五月のバラ

ゆっちゅの下半身に安定感が見られるようになり、巧みな足技を身につけ始めた。

ひとりで両足ジャンプをしたり、両手を吊り上げてもらってジャンプしたり、両手をつかんでもらった状態で後ろにそっくり返ってジィの股の間から後方を逆さに見るなど、自分の身体をどのくらい自由に動かすことができるのかを確かめながら身体の可動領域を広めようとしている感じだ。

 

サッカーボールでは、小刻みにボールを蹴りドリブルらしいことをするようになった。

そして、ときどきボールを蹴るときにボールを見ずにわざと横や後方に顔を向けて蹴る。

どこにボールがあるのか自分にはわかっているんだというようなポーズを見せる。

近ごろ香川真司のビデオを好んで見ているという話を聞いてからは、ゆっちゅのボールを扱う仕草がなんとなく香川選手に似ているようにも思う。

ゆっちゅのコピー能力は大したものだと感心する。

 

ゆっちゅの走り方を見ていると、膝の位置が上がってきて本格的なものに近づいてきた。

下り坂では両足が宙に浮いている状態、すなわち走っている状態を取ることができるようになった。

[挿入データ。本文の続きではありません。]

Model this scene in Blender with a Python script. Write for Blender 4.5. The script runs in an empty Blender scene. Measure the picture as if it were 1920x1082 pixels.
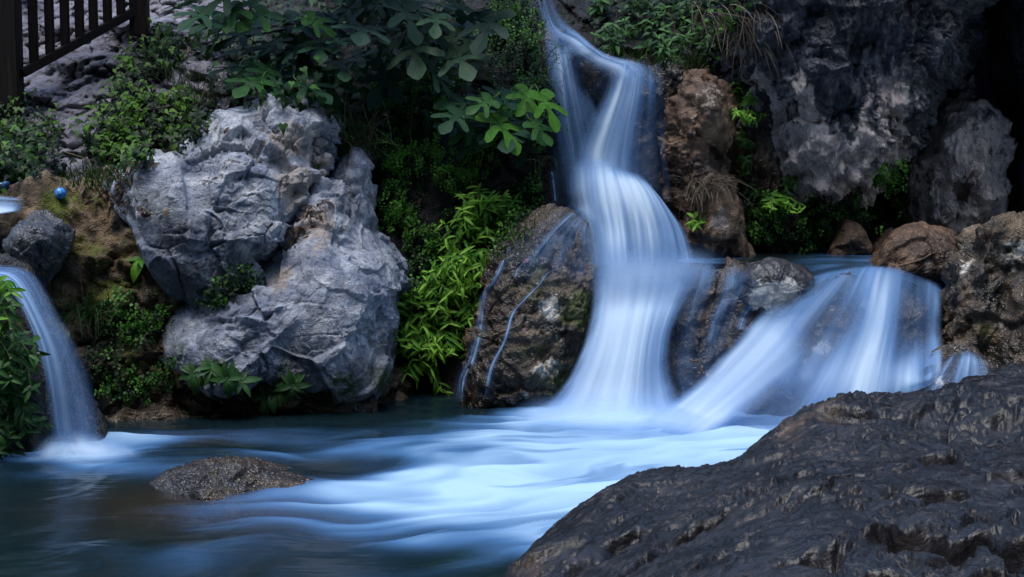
import bpy, bmesh, math, random
import numpy as np
from mathutils import Vector
from mathutils.bvhtree import BVHTree

S = bpy.context.scene
COL = S.collection
R = math.radians
# ------------------------------------------------------------------ camera, sky, sun, exposure
CAMH, PITCH, FPX = 1.04, R(5.0), 2667.0
cam_d = bpy.data.cameras.new('camera'); cam = bpy.data.objects.new('camera', cam_d); COL.objects.link(cam)
cam.location = (0, 0, CAMH); cam.rotation_euler = (R(90) - PITCH, 0, 0)
cam_d.sensor_width = 36.0; cam_d.lens = FPX / 1920 * 36.0; cam_d.clip_end = 500; cam_d.clip_start = 0.05
S.camera = cam

SUN_EL, SUN_AZ = R(74), R(225)        # azimuth clockwise from +Y (north): behind the camera, a little to the left
w = bpy.data.worlds.new('World'); S.world = w; w.use_nodes = True
wn = w.node_tree; bg = wn.nodes['Background']
sky = wn.nodes.new('ShaderNodeTexSky'); sky.sky_type = 'NISHITA'; sky.sun_disc = False
sky.sun_elevation = SUN_EL; sky.sun_rotation = SUN_AZ; sky.air_density = 1.3; sky.dust_density = 0.4; sky.ozone_density = 1.6
wn.links.new(sky.outputs[0], bg.inputs[0]); bg.inputs[1].default_value = 0.14
sun_d = bpy.data.lights.new('sun', 'SUN'); sun_d.energy = 1.1; sun_d.angle = R(32); sun_d.color = (1.0, 0.96, 0.91)
sun = bpy.data.objects.new('sun', sun_d); COL.objects.link(sun)
sdir = Vector((math.sin(SUN_AZ) * math.cos(SUN_EL), math.cos(SUN_AZ) * math.cos(SUN_EL), math.sin(SUN_EL)))
sun.rotation_euler = sdir.to_track_quat('Z', 'Y').to_euler(); sun.location = sdir * 20
S.view_settings.view_transform = 'Standard'; S.view_settings.look = 'None'; S.view_settings.gamma = 1
S.view_settings.exposure = 1.45
S.render.engine = 'CYCLES'
S.cycles.transparent_max_bounces = 24; S.cycles.max_bounces = 6

# ------------------------------------------------------------------ numpy noise
def h32(ix, iy, iz, seed):
    h = (ix.astype(np.int64) * 374761393 + iy.astype(np.int64) * 668265263 + iz.astype(np.int64) * 2147483647 % 4294967291 + seed * 974711) & 0xFFFFFFFF
    h = ((h ^ (h >> 13)) * 1274126177) & 0xFFFFFFFF
    h = ((h ^ (h >> 16)) * 2246822519) & 0xFFFFFFFF
    h = ((h ^ (h >> 13)) * 3266489917) & 0xFFFFFFFF
    return h ^ (h >> 16)
def h01(ix, iy, iz, seed): return h32(ix, iy, iz, seed) / 4294967295.0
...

また、上り坂では、後ろ向きで歩いて上がりながら、それができることが誇らしいのか得意げに笑いかけてくる。

 

ゆっちゅの身体操作の自在性が増すに応じてゆっちゅは言語活動も活発になり、そして顔にはゆっちゅ固有の感受性豊かな表情が現れてきた。

五月のバラの蕾がほころぶように、ゆっちゅの個性がその姿を見せはじめた。